The task -
Take the lines from the top down to and including the one with "part('window_sill', box(BM(), WX0" and repeat them exactly. Omit images.

Data provided -

--- Start ---

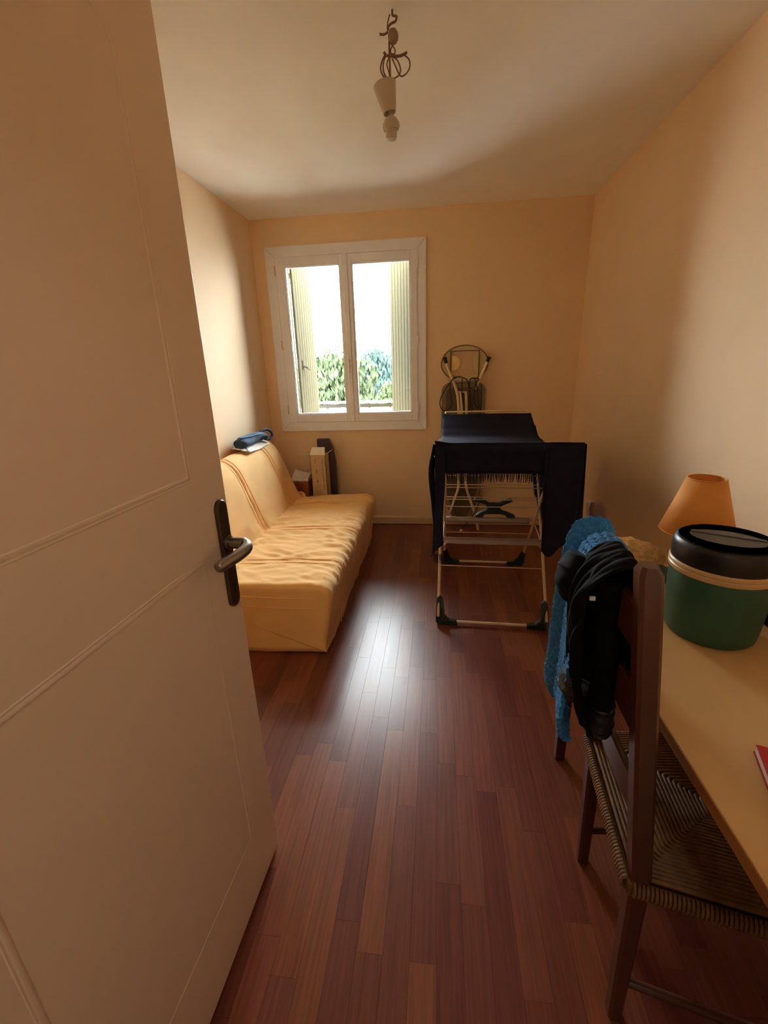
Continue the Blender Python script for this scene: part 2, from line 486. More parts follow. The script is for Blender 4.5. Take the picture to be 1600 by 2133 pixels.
part('reveal_lining', box(BM(), WX0 + .0005, WX0 + .008, YB + .036, YB + T, WZ0, WZ1), SHUT, win)  # lining added in dark paint to tone down the brightly lit left reveal
part('window_sill', box(BM(), WX0 - .02, WX1 + .02, YB + .04, YB + T + .03, WZ0 - .0, WZ0 + .006), mat('outer_sill', (205, 200, 190), .7), win)

# ------------------------------------------------------------------ shutters and outside
BARK2 = mat('dull_joint', (46, 43, 36), .9, spec=0.)
def shutter(p, q, label, latch=None, side=1):
    p, q = Vector((*p, 0)), Vector((*q, 0)); L = (q - p).length; ang = math.atan2(q.y - p.y, q.x - p.x)
    z0, z1 = .93, 2.31
    rt = root('folding_shutter', (p.x, p.y, z0), label, 'shutter', 'outside shutters', rz=ang)
    H = z1 - z0; n = 8; w = L / n
    for i in range(n):
        bm = BM(); g = .0035
        box(bm, i * w + g, (i + 1) * w - g, -.012, .012, .004, H)
        lpart('board', bm, SHUT, rt, bevel=.004)
    bm = BM(); box(bm, 0, L, -.002, .002, 0, H)
    lpart('backing', bm, BARK2, rt)
    for z in (.16, H - .16):
        lpart('hinge_strap', box(BM(), 0, L, min(side * .010, side * .017), max(side * .010, side * .017), z - .02, z + .02), SHUT, rt)
    if latch:
        bm = BM(); s = latch
        tube(bm, spline([(.10, s * .012, .48), (.10, s * .05, .47), (.14, s * .055, .455), (.21, s * .05, .45)], 5), .008, 8)
        box(bm, .085, .115, min(s * .010, s * .022), max(s * .010, s * .022), .45, .53)
        lpart('latch', bm, SHUT, rt)
    return rt
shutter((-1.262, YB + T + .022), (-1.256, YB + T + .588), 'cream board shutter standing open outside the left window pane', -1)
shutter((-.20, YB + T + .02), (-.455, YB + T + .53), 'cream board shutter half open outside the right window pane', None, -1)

par = root('balcony_parapet', (-1.0, 5.0, -.1), 'cream balcony wall with a thin grey handrail outside the window', 'balcony')
part('parapet_wall', box(BM(), -4, 3, 5.0, 5.12, -.1, .945), mat('cream_render', (140, 134, 112), .9, spec=0.), par)
part('balcony_slab', box(BM(), -4, 3, YB + T, 5.12, -.25, -.1), mat('concrete', (214, 208, 198), .9), par)
part('handrail', box(BM(), -4, 3, 5.02, 5.10, 1.0, 1.022), mat('pale_rail', (150, 148, 144), .8, spec=.1), par)
for k in range(30):
    x = -3.9 + k * .24
    part('rail_post', box(BM(), x, x + .02, 5.05, 5.07, .945, 1.0), mat('grey_rail', (60, 57, 56), .9, spec=0.) if k == 0 else bpy.data.materials['grey_rail'], par)
part('rail_bar', box(BM(), -4, 3, 5.045, 5.075, .955, .985), bpy.data.materials['grey_rail'], par)
tag(obj('ground_outside', box(BM(), -80, 80, 6, 120, -7.2, -7), mat('pale_gravel_ground', (226, 220, 208), .95, .1, 1.)), kind='structure')
LEAFA = mat('pale_green_leaves', (56, 64, 46), .7, .35, 4, spec=0.)
LEAFB = mat('blue_green_leaves', (48, 62, 58), .7, .3, 4, spec=0.)
LEAFC = mat('bright_green_leaves', (60, 69, 46), .7, .35, 4, spec=0.)
BARK = mat('bark', (90, 74, 60), .9, .2)
def tree(x, y, top, rx, rz_, m, label, droop, n, seed):
    rg = random.Random(seed)
    rt = root('leafy_tree', (x, y, -7), label, 'tree')
    bm = BM(); tube(bm, spline([(x, y, -7), (x + .1, y, -3), (x - .1, y, top - rz_ * 1.2), (x, y, top - .6)], 4), [.28 - .012 * i for i in range(13)], 8)
    part('trunk', bm, BARK, rt)
    bm = BM(); cz = top - rz_
    clumps = []
    for _ in range(70):
        a = rg.random() * 2 * PI; s = rg.uniform(-1, 1); r = math.sqrt(1 - s * s) * rg.uniform(.2, .9)
        clumps.append((x + rx * r * math.cos(a), y + rx * .8 * r * math.sin(a), cz + rz_ * s * .85, rg.uniform(.35, .62)))
    for _ in range(n):
        c = rg.choice(clumps); R = c[3] * rx * .55
        d = Vector((rg.gauss(0, 1), rg.gauss(0, 1), rg.gauss(0, 1))).normalized() * R * rg.random() ** .4
        p = Vector(c[:3]) + d; p.z = min(p.z, top + .2 * rg.random())
        l = rg.uniform(.10, .22) * (1.6 if droop else 1); w_ = l * (.22 if droop else .42)
        u = Vector((rg.gauss(0, .35), rg.gauss(0, .35), -1)) if droop else Vector((rg.gauss(0, 1), rg.gauss(0, 1), rg.gauss(0, .7)))
        u.normalize(); v = u.cross(Vector((rg.gauss(0, 1), rg.gauss(0, 1), rg.gauss(0, 1)))).normalized()
        bm.faces.new([bm.verts.new(q) for q in (p, p + u * l * .5 + v * w_, p + u * l, p + u * l * .5 - v * w_)])
    part('foliage', bm, m, rt)
    return rt
tree(-4.1, 17.5, 2.0, 2.5, 3.4, LEAFA, 'pale weeping tree seen through the left window pane', True, 20000, 3)
tree(-3.15, 23., 2.3, 2.3, 3.8, LEAFB, 'blue green tree seen through the right window pane', True, 20000, 4)
tree(-1.50, 15., .90, 1.15, 2.2, LEAFC, 'bright green bushy tree beside the half open shutter', False, 13000, 5)
tree(-7.6, 21., 1.5, 2.2, 3.0, LEAFC, 'low green tree behind the open left shutter', False, 9000, 6)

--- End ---

Result of the task -
Continue the Blender Python script for this scene: part 2, from line 486. More parts follow. The script is for Blender 4.5. Take the picture to be 1600 by 2133 pixels.
part('reveal_lining', box(BM(), WX0 + .0005, WX0 + .008, YB + .036, YB + T, WZ0, WZ1), SHUT, win)  # lining added in dark paint to tone down the brightly lit left reveal
part('window_sill', box(BM(), WX0 - .02, WX1 + .02, YB + .04, YB + T + .03, WZ0 - .0, WZ0 + .006), mat('outer_sill', (205, 200, 190), .7), win)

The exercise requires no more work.